Kadına yönelik şiddetin çözümü ne ?

TGB Bursa İl Yönetici Elif Gökkuş yazdı..

Kadına yönelik şiddetin çözümü ne ?

YAZAR

Özgecan Aslan, bundan 2 yıl önce gencecik bir üniversite öğrencisiyken, evine gitmek üzerine bindiği minibüste tecavüze uğradıktan sonra yakılarak öldürülmüştü.

Ölümünün üzerine çok konuşuldu, yazıldı. Ancak meselenin özüne inilemediği için bir değişiklik de ne yazık ki yaşanmadı. Bugün kadına yönelik şiddet toplumumuzun en taşlaşmış sorunlarından biri.

İktidar partisinin kurmayları, pembe otobüsler gibi kadın ile erkeği ayrıştıran uygulamalarla yaşanan olayların önüne geçilebileceğini söylediler. Eğitimde laikliğin yok sayılarak dini eğitim modeline geçilmesine yönelik fikirler beyan ettiler. Hatta bir bakan “kızımın başına gelse, silahımı alır cezasını kendim verirdim” bile dedi. Ancak geçen 2 yılda 700’den fazla kadın cinayeti yaşandı. Bunun yanında taciz ve tecavüze uğrayan, şiddet gören yüzlerce kadın da var. Ülkemizde önceden de var olan kadına şiddet, cinayet ve cinsel saldırılar AKP iktidarı döneminde görmezden gelinemeyecek bir artış gösterdi.

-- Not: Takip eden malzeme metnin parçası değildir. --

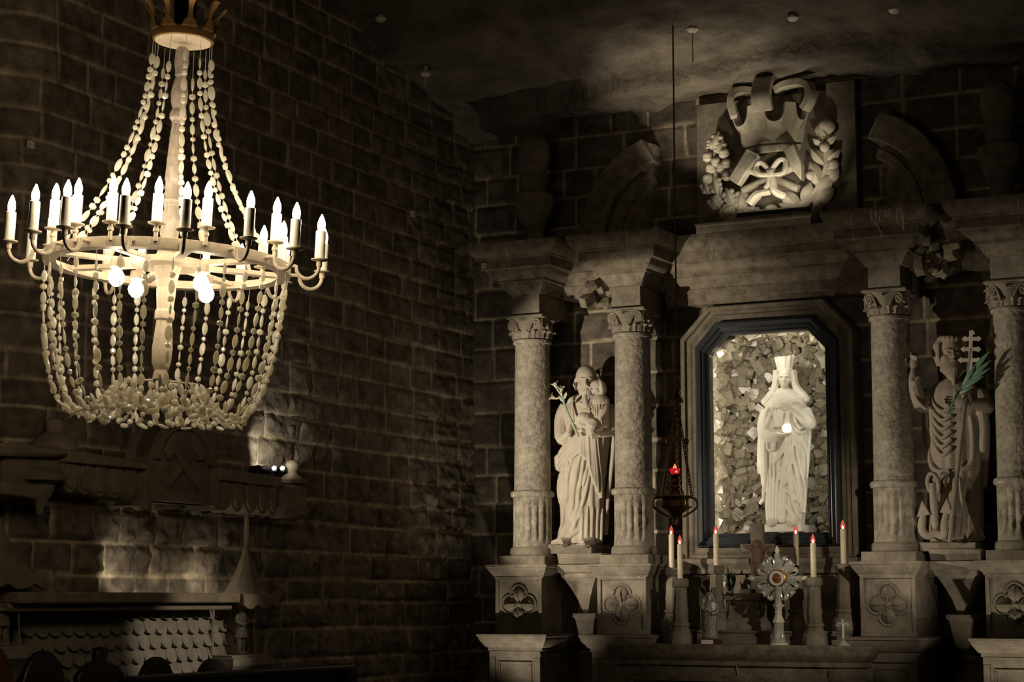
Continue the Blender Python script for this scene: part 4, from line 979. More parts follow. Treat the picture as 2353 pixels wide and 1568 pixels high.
        for x, y in ((1627,360),(1664,352),(1634,386),(1670,376),(1646,372),(1658,384),(1669,402),(1627,410)):
            m = MB(); c = L(x,y,-.08); m.ell(c, (.045,.05,.045)); m.lathe([(.02,-.05),(.047,-.03),(.048,.0),(.04,.01)], c, 12); m.build('acorn', 'crest', br)
    def laurel():
        st = MB(); st.tube(spline([L(1790,484,-.05), L(1840,468,-.06), L(1878,432,-.06), L(1898,380,-.06), L(1892,310,-.06)],6), .022, 8)
        br = st.build('wreath_stem', 'crest', t)
        for a, b, w in (((1892,322),(1890,275),.065),((1895,330),(1922,313),.045),((1890,330),(1868,320),.04),((1898,372),(1930,345),.055),((1896,378),(1863,342),.05),((1902,420),(1926,384),.06),((1888,432),(1862,370),.06),((1880,450),(1912,398),.065),((1868,468),(1918,434),.075),((1850,475),(1862,420),.06),((1860,488),(1790,468),.07),((1840,480),(1795,442),.065),((1872,492),(1842,488),.05),((1900,395),(1925,372),.05)):
            m = MB(); lf(m, a, b, w); m.build('laurel_leaf', 'crest', br)
        for x, y in ((1895,338),(1864,403),(1879,478),(1917,378)):
            MB().ell(L(x,y,-.08), .045).build('berry', 'crest', br)
        m = MB(); m.ell(L(1900,290,-.07), (.075,.07,.075)); m.leaf(L(1885,285,-.1), L(1898,312,-.1), (0,-1,0), .05, .02); m.build('bud', 'crest', br)
    oak(); laurel()
    m = MB(); m.ell(L(1772,488,-.08), (.07,.06,.07)); m.ell(L(1750,492,-.06), (.06,.05,.045)); m.ell(L(1795,492,-.06), (.06,.05,.045)); m.build('wreath_knot', 'crest', t)
crest()
lampbar = MB(); a = at(1694,512,15.24); b = at(1862,498,15.24)
lampbar.box(a.x, b.x, 15.215, 15.27, 4.835, 4.875)
lb = lampbar.build('strip_lamp', 'iron', None, 30, .004); tag(lb, 'dark strip lamp lying on the pale ledge at the foot of the crest', 'lamp')
MB().box(a.x+.02, b.x-.02, 15.225, 15.262, 4.874, 4.877).build('lamp_diffuser', 'grey', lb)

# ------------------------------------------------------------------ altar things
ZT = 1.24; ZS = 1.352
def candlestick(px_, py_top, py_bot, Y, z0, label, octa=1):
    b = at(px_, py_bot, Y); t = thing('candlestick', label, 'candlestick', (b.x, Y, z0), 'stone candlesticks on the altar')
    H = at(px_, py_top, Y).z-z0; q = lambda pr, k=8: MB().lathe([(r_, z_*H) for r_, z_ in pr], (0,0,0), k, None, rot('Z', PI/8))
    q([(.10,0),(.105,.05),(.10,.14),(.085,.19),(.07,.24),(.066,.27)]).build('foot', 'stone', t, 30, .003)
    q([(.066,.265),(.075,.28),(.078,.30),(.072,.325),(.062,.335)]).build('lower_ring', 'stone', t, 30)
    q([(.06,.33),(.064,.36),(.062,.45),(.066,.5),(.058,.56),(.054,.84),(.05,.86)]).build('stem', 'stone', t, 30, .003)
    q([(.05,.855),(.062,.87),(.07,.9),(.07,.97),(.06,1.0)]).build('cup', 'stone', t, 30, .003)
    return t, Vector((b.x, Y, z0+H))
def candle(base, py_flame, px_, label):
    t = thing('candle', label, 'candle', base, 'candles with red bulbs'); Y = base.y
    H = at(px_, py_flame, Y).z-base.z; hb = .075
    MB().lathe([(.023,0),(.023,H-hb-.004),(.021,H-hb)], (0,0,0), 20).build('candle_body', 'candle', t)
    bo = MB().lathe([(.013,H-hb-.001),(.018,H-hb+.01),(.0195,H-hb+.024),(.015,H-hb+.044),(.008,H-hb+.062),(.002,H)], (0,0,0), 14).build('bulb', 'redbulb', t)
    MB().lathe([(.006,H-hb+.002),(.0075,H-hb+.018),(.004,H-hb+.03)], Vector((.004,-.014,0)), 8).build('filament', emit('filament', (1,.75,.5), 6), bo)
    return t
specs = [(1545,1305,1450,15.2,ZS,1208,'leftmost, standing on the step under the hanging lamp'),(1565,1330,1481,14.85,ZT,1230,'second from left, on the altar table in front'),
         (1648,1300,1450,15.2,ZS,1206,'on the step behind the small grey figurine'),(1833,1300,1450,15.2,ZS,1206,'on the step right behind the monstrance'),
         (1873,1327,1481,14.85,ZT,1227,'on the altar table right of the monstrance'),(1942,1296,1450,15.2,ZS,1195,'rightmost and tallest, on the step before the right pedestal')]
for px_, pt, pb, Y, z0, pf, lab in specs:
    s_, top = candlestick(px_, pt, pb, Y, z0, 'eight-sided stone candlestick, '+lab.replace('tallest','highest'))
    candle(top, pf, px_, 'ivory candle with a red bulb, '+lab)
# stone block with a cross behind the monstrance
b = at(1718,1450,15.3); t = thing('altar_block', 'small moulded stone block on the step left of the monstrance', 'stone block', (b.x, 15.3, ZS))
MB().rect(-.13,.13,-.09,.12,[(.04,0),(.045,.02),(.03,.05),(.01,.08),(0,.10),(0,.24),(.005,.25)], True).build('block_body', 'stone', t, 30)
MB().rect(-.13,.13,-.09,.12,[(0,.24),(.02,.25),(.03,.27),(.03,.30),(.0,.305)], True).build('block_cap', 'stone', t, 30)
MB().rect(-.05,.05,-.05,.07,[(0,.30),(0,.335),(-.01,.34)], True).build('block_top', 'stone', t, 30)
YX = 15.33; zc = ZS+.338; b = at(1738,1340,YX); t = thing('altar_crucifix', 'dim brown stone crucifix standing behind the monstrance, before the niche sill', 'crucifix', (b.x-.05, YX, zc))
LX = lambda px_, py_, dy=0: at(px_,py_,YX+dy)-Vector((b.x-.05,YX,zc))
m = MB(); pt = LX(1743,1202); pm = LX(1741,1260); m.box(pm.x-.055, pm.x+.055, -.03, .03, .0, pt.z); m.build('upright', 'stone', t, 30, .006)
al = LX(1703,1260); ar = LX(1780,1260); m = MB(); m.box(al.x, ar.x, -.034, .032, pm.z-.035, pm.z+.035); m.build('cross_arm', 'stone', t, 30, .006)
m = MB(); k = .01
m.ell(LX(1739,1252,-.06), (.035,.04,.045)); m.tube(spline([LX(1740,1262,-.06), LX(1742,1280,-.07), LX(1739,1298,-.07)],4), [.05,.052,.05,.048,.046,.044,.046,.042,.03], 10)
for s_ in (-1,1): m.tube(spline([LX(1741+s_*8,1264,-.06), LX(1741+s_*20,1258,-.055), LX(1741+s_*30,1254,-.045)],4), [.02]*5+[.016,.015,.013,.012], 7)
for s_ in (-1,1): m.tube(spline([LX(1739+s_*3,1296,-.07), LX(1743+s_*4,1312,-.09), LX(1739+s_*2,1332,-.06)],4), [.028]*5+[.022,.02,.016,.014], 8)
m.build('corpus', plain('ochre_clay', (.17,.095,.055), .6), t, remesh=.006, smooth=1)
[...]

Geçtiğimiz günlerde AKP’li Şahinbey Belediyesi yeni evlenenlere ‘Aile Saadeti’ adlı kitabı dağıttı. Kitabın içeriği haddini aşmış(!) kadınların nasıl ıslah edileceği yönelik bilgiler içeriyordu. Yöntemlerde yatakların ayırılması, sopa gibi cisimler kullanmadan kadınların dövülmesi okuyucuya öğütleniyor. İstanbul’da şort giydiği için Ayşegül Terzi’ye tekme atan Abdullah Çakıroğlu, şeriat kanunlarının uygulanması gerektiğini söyleyebiliyor. Millî Eğitim Bakanlığı’nın tartışmaya açtığı müfredat taslağında ise cumhuriyet devriminin kadına verdiği hakların tartışılması sağlanıyor. Ders kitaplarında kadını sadece ev işi yapan biriymiş gibi resmediyor. Halbuki Kurtuluş Savaşı’nda cepheye mermi taşıyan da 15 Temmuz Fethullahçı darbe girişiminde tankların önünde erkeklerle yan yana durup mücadele eden de kadındır.

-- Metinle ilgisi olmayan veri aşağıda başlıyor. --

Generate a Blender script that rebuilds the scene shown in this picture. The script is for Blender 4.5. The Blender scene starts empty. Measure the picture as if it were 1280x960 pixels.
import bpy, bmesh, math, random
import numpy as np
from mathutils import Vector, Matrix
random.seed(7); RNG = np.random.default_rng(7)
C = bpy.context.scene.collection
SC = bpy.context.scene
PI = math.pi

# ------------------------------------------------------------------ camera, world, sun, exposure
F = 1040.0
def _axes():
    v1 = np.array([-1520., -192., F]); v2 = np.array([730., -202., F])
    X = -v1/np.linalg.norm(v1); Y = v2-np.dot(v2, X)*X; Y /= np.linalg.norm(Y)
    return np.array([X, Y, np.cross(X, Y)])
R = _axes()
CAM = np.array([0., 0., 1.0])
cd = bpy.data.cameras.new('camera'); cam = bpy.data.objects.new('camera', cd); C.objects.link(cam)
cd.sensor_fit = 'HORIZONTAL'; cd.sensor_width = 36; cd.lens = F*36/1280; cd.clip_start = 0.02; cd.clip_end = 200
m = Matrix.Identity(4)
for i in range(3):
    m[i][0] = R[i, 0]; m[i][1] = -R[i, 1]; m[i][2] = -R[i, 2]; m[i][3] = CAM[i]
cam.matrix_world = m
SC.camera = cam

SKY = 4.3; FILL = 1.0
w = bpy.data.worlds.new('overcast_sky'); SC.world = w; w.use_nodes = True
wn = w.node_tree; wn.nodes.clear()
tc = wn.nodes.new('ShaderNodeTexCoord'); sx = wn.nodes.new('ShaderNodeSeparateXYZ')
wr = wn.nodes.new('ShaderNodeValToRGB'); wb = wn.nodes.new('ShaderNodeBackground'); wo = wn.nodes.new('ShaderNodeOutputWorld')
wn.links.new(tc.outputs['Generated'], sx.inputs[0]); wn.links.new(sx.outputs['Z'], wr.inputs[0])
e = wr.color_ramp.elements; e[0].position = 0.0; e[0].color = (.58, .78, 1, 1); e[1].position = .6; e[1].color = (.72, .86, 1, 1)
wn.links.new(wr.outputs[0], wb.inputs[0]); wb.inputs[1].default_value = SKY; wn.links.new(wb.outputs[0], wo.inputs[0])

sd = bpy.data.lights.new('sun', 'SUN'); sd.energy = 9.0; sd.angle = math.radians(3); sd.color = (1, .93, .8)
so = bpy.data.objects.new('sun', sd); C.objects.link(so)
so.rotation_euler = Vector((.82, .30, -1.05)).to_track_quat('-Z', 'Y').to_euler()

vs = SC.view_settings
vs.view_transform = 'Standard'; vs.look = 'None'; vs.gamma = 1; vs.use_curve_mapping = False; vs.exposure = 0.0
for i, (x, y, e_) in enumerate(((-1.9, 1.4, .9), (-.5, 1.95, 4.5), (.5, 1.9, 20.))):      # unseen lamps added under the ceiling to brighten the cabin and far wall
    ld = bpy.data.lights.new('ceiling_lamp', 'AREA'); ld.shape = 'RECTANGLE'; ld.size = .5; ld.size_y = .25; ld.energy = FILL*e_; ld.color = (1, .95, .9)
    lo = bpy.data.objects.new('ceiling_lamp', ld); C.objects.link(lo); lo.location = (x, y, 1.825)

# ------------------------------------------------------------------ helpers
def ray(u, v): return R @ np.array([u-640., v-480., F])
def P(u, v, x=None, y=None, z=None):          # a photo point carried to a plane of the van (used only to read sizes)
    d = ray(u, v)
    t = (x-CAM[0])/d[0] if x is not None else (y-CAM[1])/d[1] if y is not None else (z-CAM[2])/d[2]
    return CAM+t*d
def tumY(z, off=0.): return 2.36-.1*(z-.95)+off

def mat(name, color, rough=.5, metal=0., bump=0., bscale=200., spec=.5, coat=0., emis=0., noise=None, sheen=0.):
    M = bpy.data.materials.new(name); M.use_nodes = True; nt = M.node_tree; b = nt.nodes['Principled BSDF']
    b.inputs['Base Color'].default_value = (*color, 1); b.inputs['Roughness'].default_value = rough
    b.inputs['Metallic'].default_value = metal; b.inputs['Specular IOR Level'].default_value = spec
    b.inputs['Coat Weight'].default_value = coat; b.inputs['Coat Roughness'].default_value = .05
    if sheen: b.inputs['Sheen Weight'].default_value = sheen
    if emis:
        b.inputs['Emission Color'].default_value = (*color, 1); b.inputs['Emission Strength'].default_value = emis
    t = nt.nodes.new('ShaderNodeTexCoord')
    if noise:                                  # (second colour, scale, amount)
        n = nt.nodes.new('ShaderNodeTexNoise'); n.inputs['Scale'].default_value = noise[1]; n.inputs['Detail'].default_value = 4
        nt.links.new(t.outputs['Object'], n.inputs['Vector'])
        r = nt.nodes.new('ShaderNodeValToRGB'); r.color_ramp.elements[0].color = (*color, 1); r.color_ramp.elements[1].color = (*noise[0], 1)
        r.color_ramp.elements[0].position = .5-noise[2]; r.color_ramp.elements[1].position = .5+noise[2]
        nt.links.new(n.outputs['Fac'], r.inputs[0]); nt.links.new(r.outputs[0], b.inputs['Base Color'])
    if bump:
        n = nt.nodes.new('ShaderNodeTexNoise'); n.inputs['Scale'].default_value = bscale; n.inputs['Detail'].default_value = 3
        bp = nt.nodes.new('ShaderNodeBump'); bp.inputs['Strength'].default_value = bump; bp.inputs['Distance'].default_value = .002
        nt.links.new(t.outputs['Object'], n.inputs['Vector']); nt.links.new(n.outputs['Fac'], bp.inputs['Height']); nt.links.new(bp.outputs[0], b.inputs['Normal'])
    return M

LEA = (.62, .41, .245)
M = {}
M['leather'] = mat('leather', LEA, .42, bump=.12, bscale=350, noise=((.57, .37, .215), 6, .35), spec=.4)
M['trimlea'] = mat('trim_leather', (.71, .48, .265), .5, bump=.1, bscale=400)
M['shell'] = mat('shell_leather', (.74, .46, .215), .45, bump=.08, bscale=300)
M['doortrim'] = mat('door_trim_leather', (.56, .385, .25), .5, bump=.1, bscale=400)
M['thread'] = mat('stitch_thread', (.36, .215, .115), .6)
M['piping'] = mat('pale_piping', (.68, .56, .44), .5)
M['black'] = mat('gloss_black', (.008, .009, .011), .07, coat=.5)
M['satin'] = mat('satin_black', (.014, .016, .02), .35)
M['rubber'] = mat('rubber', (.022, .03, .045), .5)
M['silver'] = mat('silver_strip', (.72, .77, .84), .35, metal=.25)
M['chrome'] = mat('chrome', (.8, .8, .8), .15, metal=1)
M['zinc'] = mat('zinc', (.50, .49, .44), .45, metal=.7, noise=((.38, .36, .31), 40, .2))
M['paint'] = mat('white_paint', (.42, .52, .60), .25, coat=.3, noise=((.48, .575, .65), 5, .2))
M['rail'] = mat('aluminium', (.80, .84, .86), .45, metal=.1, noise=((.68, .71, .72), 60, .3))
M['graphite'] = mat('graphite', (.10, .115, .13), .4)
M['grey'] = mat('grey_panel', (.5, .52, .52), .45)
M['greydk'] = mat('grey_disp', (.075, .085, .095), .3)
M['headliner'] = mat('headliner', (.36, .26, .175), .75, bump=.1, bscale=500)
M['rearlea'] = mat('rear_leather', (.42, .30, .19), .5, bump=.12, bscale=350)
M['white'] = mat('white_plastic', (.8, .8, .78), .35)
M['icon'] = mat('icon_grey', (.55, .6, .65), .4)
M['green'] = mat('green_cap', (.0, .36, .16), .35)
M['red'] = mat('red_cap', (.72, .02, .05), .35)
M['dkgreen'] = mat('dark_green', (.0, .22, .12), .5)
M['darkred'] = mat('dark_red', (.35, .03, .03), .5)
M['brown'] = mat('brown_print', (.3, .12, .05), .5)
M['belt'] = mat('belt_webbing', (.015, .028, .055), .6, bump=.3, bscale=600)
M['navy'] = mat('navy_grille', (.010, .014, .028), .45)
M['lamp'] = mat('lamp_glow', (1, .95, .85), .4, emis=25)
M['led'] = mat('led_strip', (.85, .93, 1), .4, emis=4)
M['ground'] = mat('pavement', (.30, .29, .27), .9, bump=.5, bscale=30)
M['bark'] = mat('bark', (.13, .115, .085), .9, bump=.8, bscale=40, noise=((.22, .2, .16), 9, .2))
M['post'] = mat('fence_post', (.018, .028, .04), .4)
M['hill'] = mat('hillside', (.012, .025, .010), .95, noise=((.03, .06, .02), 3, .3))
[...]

Eğitimde ve kitle iletişim araçlarında yaygınlaşan kadını aşağılayan, toplumdaki konumunu yok sayan anlayış gün geçtikçe şiddetin artmasına sebep olmakta ve en önemlisi de meşrulaştırmaktadır.

Kadına yönelik her türlü şiddetin çözümü çok nettir. Cinsiyetçi anlayışlar ve ayrıştırmalar çözmek bir yana sorunu daha da büyütmektedir. Cumhuriyet devrimiyle kazanılan haklar korunmalıdır. Çözüm devrim kanunlarının ve laiklik ilkesinin uygulanmasıyla gelebilir.

Bize düşen görev bu köhneleşmiş sistemin yerine kadın ile erkeğin beraber ürettiği, paylaştığı cumhuriyet toplumunu yeniden inşa etmektir.